Scan the data below and pick out the lines containing the word "that".

[start]

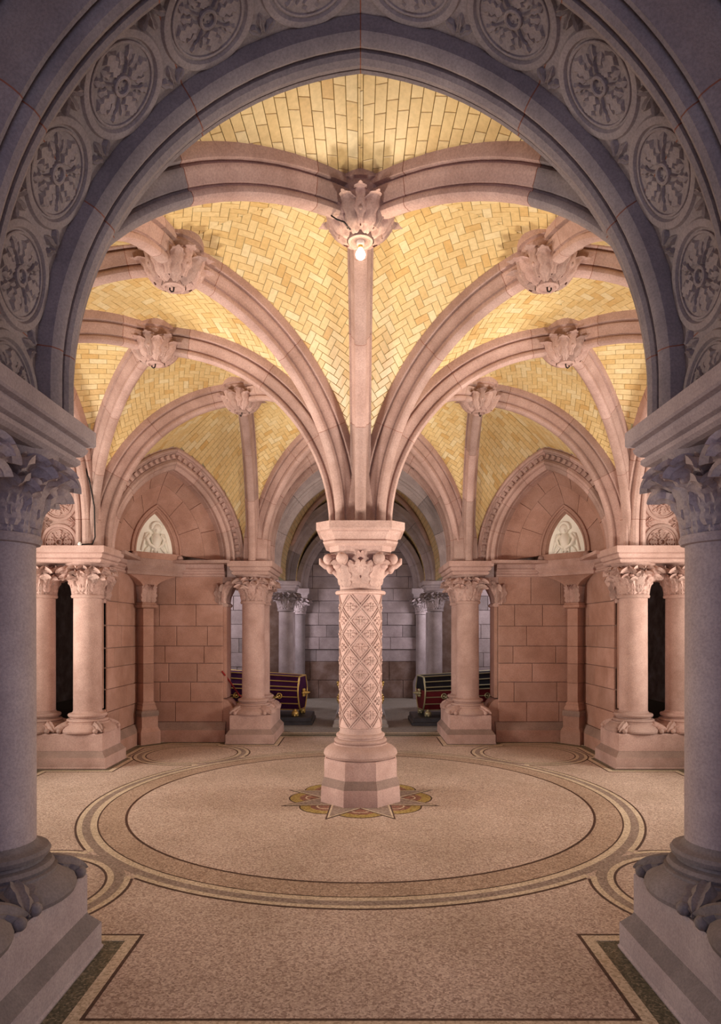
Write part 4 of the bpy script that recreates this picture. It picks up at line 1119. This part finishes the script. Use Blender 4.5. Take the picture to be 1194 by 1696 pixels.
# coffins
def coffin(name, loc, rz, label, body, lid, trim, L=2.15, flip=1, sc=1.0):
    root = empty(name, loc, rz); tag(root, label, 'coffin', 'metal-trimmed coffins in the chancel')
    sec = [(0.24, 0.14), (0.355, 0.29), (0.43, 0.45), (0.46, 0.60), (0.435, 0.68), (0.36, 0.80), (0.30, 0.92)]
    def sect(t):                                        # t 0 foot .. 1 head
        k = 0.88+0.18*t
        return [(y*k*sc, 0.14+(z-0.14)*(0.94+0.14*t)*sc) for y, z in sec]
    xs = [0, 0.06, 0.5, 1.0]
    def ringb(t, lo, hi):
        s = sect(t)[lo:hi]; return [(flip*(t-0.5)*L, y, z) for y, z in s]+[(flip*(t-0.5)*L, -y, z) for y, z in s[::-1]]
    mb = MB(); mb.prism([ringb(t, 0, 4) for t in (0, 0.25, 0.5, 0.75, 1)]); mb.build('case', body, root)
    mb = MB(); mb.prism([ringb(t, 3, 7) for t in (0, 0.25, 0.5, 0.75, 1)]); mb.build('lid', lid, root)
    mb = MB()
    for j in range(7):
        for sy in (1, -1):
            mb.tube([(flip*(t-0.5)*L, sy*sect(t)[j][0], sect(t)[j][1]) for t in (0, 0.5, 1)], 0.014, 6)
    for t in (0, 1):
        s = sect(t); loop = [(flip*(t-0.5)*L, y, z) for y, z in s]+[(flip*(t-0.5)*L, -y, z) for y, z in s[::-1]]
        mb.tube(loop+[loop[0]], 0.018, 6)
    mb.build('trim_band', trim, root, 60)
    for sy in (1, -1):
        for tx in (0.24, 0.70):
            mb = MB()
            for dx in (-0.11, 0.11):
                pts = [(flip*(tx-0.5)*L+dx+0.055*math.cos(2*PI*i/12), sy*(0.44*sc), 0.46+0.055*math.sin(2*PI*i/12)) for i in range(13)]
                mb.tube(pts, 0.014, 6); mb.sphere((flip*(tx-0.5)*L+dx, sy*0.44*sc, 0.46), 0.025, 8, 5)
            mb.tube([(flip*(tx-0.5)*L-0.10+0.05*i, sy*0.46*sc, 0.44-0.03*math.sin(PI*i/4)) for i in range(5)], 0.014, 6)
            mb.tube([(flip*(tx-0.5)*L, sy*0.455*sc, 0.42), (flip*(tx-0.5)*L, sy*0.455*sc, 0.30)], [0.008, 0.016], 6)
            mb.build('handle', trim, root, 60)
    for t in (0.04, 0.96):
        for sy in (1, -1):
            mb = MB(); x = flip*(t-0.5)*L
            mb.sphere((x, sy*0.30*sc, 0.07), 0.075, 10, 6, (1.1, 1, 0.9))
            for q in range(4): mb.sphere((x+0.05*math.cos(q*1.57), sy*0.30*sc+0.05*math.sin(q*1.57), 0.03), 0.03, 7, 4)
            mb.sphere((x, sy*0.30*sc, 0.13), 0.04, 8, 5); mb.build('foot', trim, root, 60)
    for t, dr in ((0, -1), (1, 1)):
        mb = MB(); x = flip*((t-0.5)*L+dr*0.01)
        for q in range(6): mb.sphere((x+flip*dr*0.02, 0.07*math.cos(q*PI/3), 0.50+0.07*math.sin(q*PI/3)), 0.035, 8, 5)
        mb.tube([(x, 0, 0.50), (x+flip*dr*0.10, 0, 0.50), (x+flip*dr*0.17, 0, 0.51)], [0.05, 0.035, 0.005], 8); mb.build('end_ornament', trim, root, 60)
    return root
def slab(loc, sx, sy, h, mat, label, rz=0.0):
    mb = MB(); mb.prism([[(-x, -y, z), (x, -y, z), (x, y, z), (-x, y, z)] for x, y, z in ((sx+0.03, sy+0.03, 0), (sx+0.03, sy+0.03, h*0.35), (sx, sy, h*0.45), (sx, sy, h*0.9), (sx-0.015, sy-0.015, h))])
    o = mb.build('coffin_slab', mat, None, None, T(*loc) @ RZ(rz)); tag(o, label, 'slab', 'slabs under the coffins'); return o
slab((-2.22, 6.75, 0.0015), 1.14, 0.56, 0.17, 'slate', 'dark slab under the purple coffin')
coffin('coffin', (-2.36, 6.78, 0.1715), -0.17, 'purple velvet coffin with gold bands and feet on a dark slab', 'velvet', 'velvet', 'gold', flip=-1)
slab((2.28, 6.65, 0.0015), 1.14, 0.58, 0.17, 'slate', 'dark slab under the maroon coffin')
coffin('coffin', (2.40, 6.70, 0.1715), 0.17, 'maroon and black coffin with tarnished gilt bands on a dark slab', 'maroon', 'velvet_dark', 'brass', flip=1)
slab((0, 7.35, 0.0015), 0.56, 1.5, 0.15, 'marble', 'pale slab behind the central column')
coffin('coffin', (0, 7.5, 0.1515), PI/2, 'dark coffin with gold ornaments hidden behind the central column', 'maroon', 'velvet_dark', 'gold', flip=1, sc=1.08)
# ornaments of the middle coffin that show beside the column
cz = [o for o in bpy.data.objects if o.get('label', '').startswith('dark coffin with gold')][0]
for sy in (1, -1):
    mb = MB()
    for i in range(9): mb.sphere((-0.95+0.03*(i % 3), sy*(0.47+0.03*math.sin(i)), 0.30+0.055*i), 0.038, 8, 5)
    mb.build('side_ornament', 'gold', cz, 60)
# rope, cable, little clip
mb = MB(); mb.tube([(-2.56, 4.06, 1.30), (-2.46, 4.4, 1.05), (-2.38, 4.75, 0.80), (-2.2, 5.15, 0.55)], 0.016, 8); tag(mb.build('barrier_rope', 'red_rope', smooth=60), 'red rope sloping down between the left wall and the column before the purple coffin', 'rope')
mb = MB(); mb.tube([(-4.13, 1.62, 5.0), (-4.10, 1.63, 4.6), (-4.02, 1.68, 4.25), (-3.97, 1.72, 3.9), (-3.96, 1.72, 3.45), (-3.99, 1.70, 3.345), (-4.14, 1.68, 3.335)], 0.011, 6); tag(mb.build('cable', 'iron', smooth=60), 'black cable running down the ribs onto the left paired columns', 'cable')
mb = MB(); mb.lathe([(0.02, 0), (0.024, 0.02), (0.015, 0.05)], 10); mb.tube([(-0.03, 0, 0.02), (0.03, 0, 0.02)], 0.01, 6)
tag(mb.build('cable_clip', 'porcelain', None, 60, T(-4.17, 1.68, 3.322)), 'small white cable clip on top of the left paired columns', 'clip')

[end]

**SOLUTION:**
Write part 4 of the bpy script that recreates this picture. It picks up at line 1119. This part finishes the script. Use Blender 4.5. Take the picture to be 1194 by 1696 pixels.
# ornaments of the middle coffin that show beside the column